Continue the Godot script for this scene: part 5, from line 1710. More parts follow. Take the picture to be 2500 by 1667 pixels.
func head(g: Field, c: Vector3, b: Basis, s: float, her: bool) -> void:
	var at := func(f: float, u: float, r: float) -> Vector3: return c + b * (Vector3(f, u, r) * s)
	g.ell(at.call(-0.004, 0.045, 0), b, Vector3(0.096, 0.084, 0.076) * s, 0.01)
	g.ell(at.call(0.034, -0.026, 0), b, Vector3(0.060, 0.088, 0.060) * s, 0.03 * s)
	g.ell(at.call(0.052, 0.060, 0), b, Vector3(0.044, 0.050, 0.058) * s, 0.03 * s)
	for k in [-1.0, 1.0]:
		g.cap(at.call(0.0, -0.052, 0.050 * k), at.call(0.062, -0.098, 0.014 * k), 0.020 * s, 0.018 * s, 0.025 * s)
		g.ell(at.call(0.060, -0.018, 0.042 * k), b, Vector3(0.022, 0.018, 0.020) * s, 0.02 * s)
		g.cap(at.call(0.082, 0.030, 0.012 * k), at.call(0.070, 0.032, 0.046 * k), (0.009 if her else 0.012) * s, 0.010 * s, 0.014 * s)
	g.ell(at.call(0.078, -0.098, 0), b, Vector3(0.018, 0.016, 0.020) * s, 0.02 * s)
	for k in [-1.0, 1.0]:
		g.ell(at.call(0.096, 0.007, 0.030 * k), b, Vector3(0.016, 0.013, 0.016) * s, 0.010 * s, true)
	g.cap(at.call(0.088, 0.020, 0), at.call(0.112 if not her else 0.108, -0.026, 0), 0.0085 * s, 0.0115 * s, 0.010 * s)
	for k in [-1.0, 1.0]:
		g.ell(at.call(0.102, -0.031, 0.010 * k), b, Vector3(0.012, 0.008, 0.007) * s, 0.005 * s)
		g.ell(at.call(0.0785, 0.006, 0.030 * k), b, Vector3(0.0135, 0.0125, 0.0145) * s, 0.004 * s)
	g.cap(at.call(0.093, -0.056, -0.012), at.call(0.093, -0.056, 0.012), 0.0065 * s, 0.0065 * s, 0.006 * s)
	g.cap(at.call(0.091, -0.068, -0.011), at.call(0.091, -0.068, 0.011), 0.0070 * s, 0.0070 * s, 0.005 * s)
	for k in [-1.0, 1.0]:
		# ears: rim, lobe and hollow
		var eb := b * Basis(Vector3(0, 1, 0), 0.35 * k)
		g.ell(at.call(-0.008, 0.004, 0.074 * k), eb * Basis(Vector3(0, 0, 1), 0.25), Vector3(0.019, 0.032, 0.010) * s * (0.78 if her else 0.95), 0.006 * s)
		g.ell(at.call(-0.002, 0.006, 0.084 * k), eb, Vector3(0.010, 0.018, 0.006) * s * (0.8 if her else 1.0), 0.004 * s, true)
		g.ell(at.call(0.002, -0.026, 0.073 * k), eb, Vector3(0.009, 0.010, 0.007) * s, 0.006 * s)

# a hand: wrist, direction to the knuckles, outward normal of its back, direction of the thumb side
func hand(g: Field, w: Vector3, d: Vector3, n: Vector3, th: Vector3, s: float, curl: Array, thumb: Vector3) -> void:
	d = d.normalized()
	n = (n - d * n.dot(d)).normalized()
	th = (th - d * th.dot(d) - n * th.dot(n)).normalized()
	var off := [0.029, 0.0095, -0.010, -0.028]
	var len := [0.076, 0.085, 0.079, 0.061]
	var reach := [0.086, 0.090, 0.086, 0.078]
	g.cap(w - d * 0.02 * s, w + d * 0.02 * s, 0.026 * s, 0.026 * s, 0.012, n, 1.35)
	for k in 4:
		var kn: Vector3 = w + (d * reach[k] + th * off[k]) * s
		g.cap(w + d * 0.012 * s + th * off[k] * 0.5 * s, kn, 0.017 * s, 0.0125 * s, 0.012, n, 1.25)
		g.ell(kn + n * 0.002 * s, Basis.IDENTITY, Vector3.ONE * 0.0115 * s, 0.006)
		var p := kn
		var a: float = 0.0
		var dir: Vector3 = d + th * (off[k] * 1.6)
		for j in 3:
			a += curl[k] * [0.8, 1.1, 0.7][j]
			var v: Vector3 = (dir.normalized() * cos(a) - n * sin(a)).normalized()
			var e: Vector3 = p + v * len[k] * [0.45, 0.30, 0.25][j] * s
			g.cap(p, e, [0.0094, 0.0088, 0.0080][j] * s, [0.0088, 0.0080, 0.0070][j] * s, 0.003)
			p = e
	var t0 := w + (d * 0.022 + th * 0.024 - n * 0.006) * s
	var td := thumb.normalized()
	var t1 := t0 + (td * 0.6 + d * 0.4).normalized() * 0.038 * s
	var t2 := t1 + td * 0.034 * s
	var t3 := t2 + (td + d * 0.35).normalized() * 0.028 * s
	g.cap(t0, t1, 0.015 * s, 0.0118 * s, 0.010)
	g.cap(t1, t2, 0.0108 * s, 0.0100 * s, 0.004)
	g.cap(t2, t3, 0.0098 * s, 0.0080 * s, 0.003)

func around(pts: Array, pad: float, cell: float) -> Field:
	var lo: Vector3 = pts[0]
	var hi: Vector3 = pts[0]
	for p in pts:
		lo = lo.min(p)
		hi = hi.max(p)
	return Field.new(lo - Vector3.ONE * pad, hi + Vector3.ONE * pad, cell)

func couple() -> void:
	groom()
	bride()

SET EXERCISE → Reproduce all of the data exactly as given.

TASK RESPONSE →
Continue the Godot script for this scene: part 5, from line 1710. More parts follow. Take the picture to be 2500 by 1667 pixels.
func head(g: Field, c: Vector3, b: Basis, s: float, her: bool) -> void:
	var at := func(f: float, u: float, r: float) -> Vector3: return c + b * (Vector3(f, u, r) * s)
	g.ell(at.call(-0.004, 0.045, 0), b, Vector3(0.096, 0.084, 0.076) * s, 0.01)
	g.ell(at.call(0.034, -0.026, 0), b, Vector3(0.060, 0.088, 0.060) * s, 0.03 * s)
	g.ell(at.call(0.052, 0.060, 0), b, Vector3(0.044, 0.050, 0.058) * s, 0.03 * s)
	for k in [-1.0, 1.0]:
		g.cap(at.call(0.0, -0.052, 0.050 * k), at.call(0.062, -0.098, 0.014 * k), 0.020 * s, 0.018 * s, 0.025 * s)
		g.ell(at.call(0.060, -0.018, 0.042 * k), b, Vector3(0.022, 0.018, 0.020) * s, 0.02 * s)
		g.cap(at.call(0.082, 0.030, 0.012 * k), at.call(0.070, 0.032, 0.046 * k), (0.009 if her else 0.012) * s, 0.010 * s, 0.014 * s)
	g.ell(at.call(0.078, -0.098, 0), b, Vector3(0.018, 0.016, 0.020) * s, 0.02 * s)
	for k in [-1.0, 1.0]:
		g.ell(at.call(0.096, 0.007, 0.030 * k), b, Vector3(0.016, 0.013, 0.016) * s, 0.010 * s, true)
	g.cap(at.call(0.088, 0.020, 0), at.call(0.112 if not her else 0.108, -0.026, 0), 0.0085 * s, 0.0115 * s, 0.010 * s)
	for k in [-1.0, 1.0]:
		g.ell(at.call(0.102, -0.031, 0.010 * k), b, Vector3(0.012, 0.008, 0.007) * s, 0.005 * s)
		g.ell(at.call(0.0785, 0.006, 0.030 * k), b, Vector3(0.0135, 0.0125, 0.0145) * s, 0.004 * s)
	g.cap(at.call(0.093, -0.056, -0.012), at.call(0.093, -0.056, 0.012), 0.0065 * s, 0.0065 * s, 0.006 * s)
	g.cap(at.call(0.091, -0.068, -0.011), at.call(0.091, -0.068, 0.011), 0.0070 * s, 0.0070 * s, 0.005 * s)
	for k in [-1.0, 1.0]:
		# ears: rim, lobe and hollow
		var eb := b * Basis(Vector3(0, 1, 0), 0.35 * k)
		g.ell(at.call(-0.008, 0.004, 0.074 * k), eb * Basis(Vector3(0, 0, 1), 0.25), Vector3(0.019, 0.032, 0.010) * s * (0.78 if her else 0.95), 0.006 * s)
		g.ell(at.call(-0.002, 0.006, 0.084 * k), eb, Vector3(0.010, 0.018, 0.006) * s * (0.8 if her else 1.0), 0.004 * s, true)
		g.ell(at.call(0.002, -0.026, 0.073 * k), eb, Vector3(0.009, 0.010, 0.007) * s, 0.006 * s)

# a hand: wrist, direction to the knuckles, outward normal of its back, direction of the thumb side
func hand(g: Field, w: Vector3, d: Vector3, n: Vector3, th: Vector3, s: float, curl: Array, thumb: Vector3) -> void:
	d = d.normalized()
	n = (n - d * n.dot(d)).normalized()
	th = (th - d * th.dot(d) - n * th.dot(n)).normalized()
	var off := [0.029, 0.0095, -0.010, -0.028]
	var len := [0.076, 0.085, 0.079, 0.061]
	var reach := [0.086, 0.090, 0.086, 0.078]
	g.cap(w - d * 0.02 * s, w + d * 0.02 * s, 0.026 * s, 0.026 * s, 0.012, n, 1.35)
	for k in 4:
		var kn: Vector3 = w + (d * reach[k] + th * off[k]) * s
		g.cap(w + d * 0.012 * s + th * off[k] * 0.5 * s, kn, 0.017 * s, 0.0125 * s, 0.012, n, 1.25)
		g.ell(kn + n * 0.002 * s, Basis.IDENTITY, Vector3.ONE * 0.0115 * s, 0.006)
		var p := kn
		var a: float = 0.0
		var dir: Vector3 = d + th * (off[k] * 1.6)
		for j in 3:
			a += curl[k] * [0.8, 1.1, 0.7][j]
			var v: Vector3 = (dir.normalized() * cos(a) - n * sin(a)).normalized()
			var e: Vector3 = p + v * len[k] * [0.45, 0.30, 0.25][j] * s
			g.cap(p, e, [0.0094, 0.0088, 0.0080][j] * s, [0.0088, 0.0080, 0.0070][j] * s, 0.003)
			p = e
	var t0 := w + (d * 0.022 + th * 0.024 - n * 0.006) * s
	var td := thumb.normalized()
	var t1 := t0 + (td * 0.6 + d * 0.4).normalized() * 0.038 * s
	var t2 := t1 + td * 0.034 * s
	var t3 := t2 + (td + d * 0.35).normalized() * 0.028 * s
	g.cap(t0, t1, 0.015 * s, 0.0118 * s, 0.010)
	g.cap(t1, t2, 0.0108 * s, 0.0100 * s, 0.004)
	g.cap(t2, t3, 0.0098 * s, 0.0080 * s, 0.003)

func around(pts: Array, pad: float, cell: float) -> Field:
	var lo: Vector3 = pts[0]
	var hi: Vector3 = pts[0]
	for p in pts:
		lo = lo.min(p)
		hi = hi.max(p)
	return Field.new(lo - Vector3.ONE * pad, hi + Vector3.ONE * pad, cell)

func couple() -> void:
	groom()
	bride()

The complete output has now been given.